Another proof that scientific research can generate wealth with social impact is the University’s growing number of registered and licensed patents. Since April Unicamp leads, for the first time, the National Institute for Industrial Property’s ranking of patent requests. According to a survey of the period between 1999 and 2003, the institution has 191 deposits. Next come Petrobrás (oil), with 177; Arno (home appliances), with 148; and Multibrás Eletrodomésticos (home appliances), with 110.

In 2005 alone, Unicamp’s innovation agency, Agência de Inovação (Inova), deposited 66 patents. Inova was also responsible for 41 agreements for research projects in partnership with companies. Such agreements, called collaborative research (pesquisas colaborativas), are signed with companies that look for the University’s support to find technological answers to specific demands. In addition, Inova signed 12 contracts of technology licensing – products, processes and know-how. The expressive performance in this area led the Brazilian Innovation Agency/Research and Projects Financing (Financiadora de Estudos e Projetos, Finep), part of the Ministry of Science and Technology, to recognize Unicamp, in September, as the institution that best promotes technological innovation in Brazil’s Southeast Region.
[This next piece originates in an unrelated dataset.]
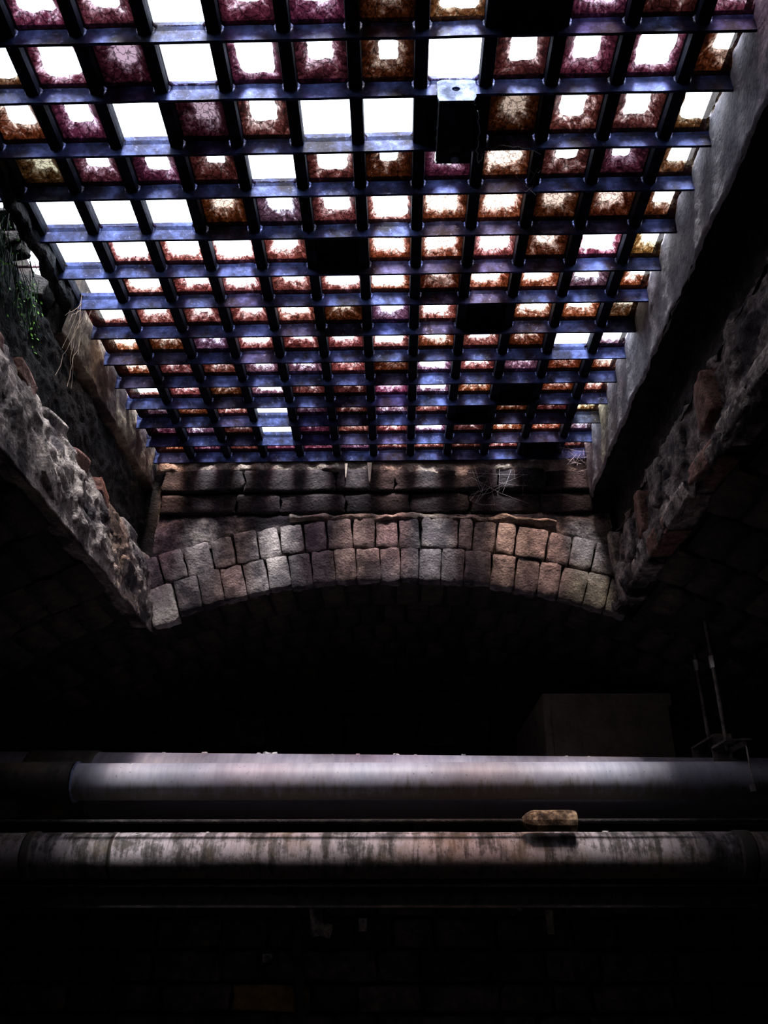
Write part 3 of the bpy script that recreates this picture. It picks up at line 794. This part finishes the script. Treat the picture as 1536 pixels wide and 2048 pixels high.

In three years of activity, Inova, which was created with the aim of strengthening the cooperation between the Unicamp and companies, has closed 250 contracts of technology transfer and technological services. Roberto Lotufo, Inova’s executive director, explains that Brazil does not have a culture of commercialization of university-produced technologies and, given that, the agency’s role is to stimulate the development of that culture through the protection and the licensing of intellectual property. “In the beginning of this semester we deposited more patents than Petrobrás, but our work’s most important contribution is the capacity for commercialization. It’s to promote innovation through the commercialization of those patents,” he says.